-- begin Exercise materials --

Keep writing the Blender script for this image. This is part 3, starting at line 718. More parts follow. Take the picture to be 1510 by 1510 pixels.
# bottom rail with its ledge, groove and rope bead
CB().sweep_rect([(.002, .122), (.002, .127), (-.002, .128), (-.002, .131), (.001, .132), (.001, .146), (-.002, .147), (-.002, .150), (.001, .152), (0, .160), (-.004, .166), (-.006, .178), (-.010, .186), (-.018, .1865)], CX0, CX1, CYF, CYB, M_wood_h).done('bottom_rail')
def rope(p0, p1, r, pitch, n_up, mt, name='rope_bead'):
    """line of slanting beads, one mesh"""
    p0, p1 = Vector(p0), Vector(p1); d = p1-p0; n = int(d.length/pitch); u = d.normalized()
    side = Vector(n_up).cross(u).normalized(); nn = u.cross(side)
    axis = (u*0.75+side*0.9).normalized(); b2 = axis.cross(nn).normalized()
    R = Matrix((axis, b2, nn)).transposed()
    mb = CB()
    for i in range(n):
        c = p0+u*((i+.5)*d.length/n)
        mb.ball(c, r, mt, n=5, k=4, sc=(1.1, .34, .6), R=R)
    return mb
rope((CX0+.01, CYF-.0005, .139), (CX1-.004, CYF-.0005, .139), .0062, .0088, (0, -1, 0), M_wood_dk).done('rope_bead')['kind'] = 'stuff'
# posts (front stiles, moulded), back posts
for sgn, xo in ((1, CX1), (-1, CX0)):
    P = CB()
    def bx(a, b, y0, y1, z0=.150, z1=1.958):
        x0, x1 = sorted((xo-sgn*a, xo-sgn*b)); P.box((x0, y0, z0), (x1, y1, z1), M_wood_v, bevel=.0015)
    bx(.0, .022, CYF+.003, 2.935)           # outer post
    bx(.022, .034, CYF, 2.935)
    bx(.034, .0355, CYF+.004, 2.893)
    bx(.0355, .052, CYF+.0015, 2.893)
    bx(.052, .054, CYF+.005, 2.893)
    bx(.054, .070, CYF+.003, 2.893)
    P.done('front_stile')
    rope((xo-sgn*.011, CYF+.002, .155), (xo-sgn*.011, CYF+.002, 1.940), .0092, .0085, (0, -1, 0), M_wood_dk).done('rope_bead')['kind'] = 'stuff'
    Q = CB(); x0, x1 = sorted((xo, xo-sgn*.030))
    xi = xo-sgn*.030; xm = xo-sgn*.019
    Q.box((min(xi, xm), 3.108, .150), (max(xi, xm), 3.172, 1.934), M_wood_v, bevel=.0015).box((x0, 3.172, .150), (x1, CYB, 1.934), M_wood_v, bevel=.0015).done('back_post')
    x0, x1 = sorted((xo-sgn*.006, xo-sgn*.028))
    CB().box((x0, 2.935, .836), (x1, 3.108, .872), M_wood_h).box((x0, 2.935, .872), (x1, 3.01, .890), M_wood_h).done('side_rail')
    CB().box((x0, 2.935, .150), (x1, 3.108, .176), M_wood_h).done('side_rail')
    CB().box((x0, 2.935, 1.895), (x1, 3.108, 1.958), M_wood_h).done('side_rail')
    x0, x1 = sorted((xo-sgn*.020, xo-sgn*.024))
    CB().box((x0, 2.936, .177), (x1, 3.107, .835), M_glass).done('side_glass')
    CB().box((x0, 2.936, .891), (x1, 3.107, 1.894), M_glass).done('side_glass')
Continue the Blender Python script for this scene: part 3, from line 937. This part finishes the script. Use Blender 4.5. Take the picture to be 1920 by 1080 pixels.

-- end Exercise materials --

**Written exercise:** Copy each record from above exactly, and include every line.

**Task answer:**
Keep writing the Blender script for this image. This is part 3, starting at line 718. More parts follow. Take the picture to be 1510 by 1510 pixels.
# bottom rail with its ledge, groove and rope bead
CB().sweep_rect([(.002, .122), (.002, .127), (-.002, .128), (-.002, .131), (.001, .132), (.001, .146), (-.002, .147), (-.002, .150), (.001, .152), (0, .160), (-.004, .166), (-.006, .178), (-.010, .186), (-.018, .1865)], CX0, CX1, CYF, CYB, M_wood_h).done('bottom_rail')
def rope(p0, p1, r, pitch, n_up, mt, name='rope_bead'):
    """line of slanting beads, one mesh"""
    p0, p1 = Vector(p0), Vector(p1); d = p1-p0; n = int(d.length/pitch); u = d.normalized()
    side = Vector(n_up).cross(u).normalized(); nn = u.cross(side)
    axis = (u*0.75+side*0.9).normalized(); b2 = axis.cross(nn).normalized()
    R = Matrix((axis, b2, nn)).transposed()
    mb = CB()
    for i in range(n):
        c = p0+u*((i+.5)*d.length/n)
        mb.ball(c, r, mt, n=5, k=4, sc=(1.1, .34, .6), R=R)
    return mb
rope((CX0+.01, CYF-.0005, .139), (CX1-.004, CYF-.0005, .139), .0062, .0088, (0, -1, 0), M_wood_dk).done('rope_bead')['kind'] = 'stuff'
# posts (front stiles, moulded), back posts
for sgn, xo in ((1, CX1), (-1, CX0)):
    P = CB()
    def bx(a, b, y0, y1, z0=.150, z1=1.958):
        x0, x1 = sorted((xo-sgn*a, xo-sgn*b)); P.box((x0, y0, z0), (x1, y1, z1), M_wood_v, bevel=.0015)
    bx(.0, .022, CYF+.003, 2.935)           # outer post
    bx(.022, .034, CYF, 2.935)
    bx(.034, .0355, CYF+.004, 2.893)
    bx(.0355, .052, CYF+.0015, 2.893)
    bx(.052, .054, CYF+.005, 2.893)
    bx(.054, .070, CYF+.003, 2.893)
    P.done('front_stile')
    rope((xo-sgn*.011, CYF+.002, .155), (xo-sgn*.011, CYF+.002, 1.940), .0092, .0085, (0, -1, 0), M_wood_dk).done('rope_bead')['kind'] = 'stuff'
    Q = CB(); x0, x1 = sorted((xo, xo-sgn*.030))
    xi = xo-sgn*.030; xm = xo-sgn*.019
    Q.box((min(xi, xm), 3.108, .150), (max(xi, xm), 3.172, 1.934), M_wood_v, bevel=.0015).box((x0, 3.172, .150), (x1, CYB, 1.934), M_wood_v, bevel=.0015).done('back_post')
    x0, x1 = sorted((xo-sgn*.006, xo-sgn*.028))
    CB().box((x0, 2.935, .836), (x1, 3.108, .872), M_wood_h).box((x0, 2.935, .872), (x1, 3.01, .890), M_wood_h).done('side_rail')
    CB().box((x0, 2.935, .150), (x1, 3.108, .176), M_wood_h).done('side_rail')
    CB().box((x0, 2.935, 1.895), (x1, 3.108, 1.958), M_wood_h).done('side_rail')
    x0, x1 = sorted((xo-sgn*.020, xo-sgn*.024))
    CB().box((x0, 2.936, .177), (x1, 3.107, .835), M_glass).done('side_glass')
    CB().box((x0, 2.936, .891), (x1, 3.107, 1.894), M_glass).done('side_glass')
Continue the Blender Python script for this scene: part 3, from line 937. This part finishes the script. Use Blender 4.5. Take the picture to be 1920 by 1080 pixels.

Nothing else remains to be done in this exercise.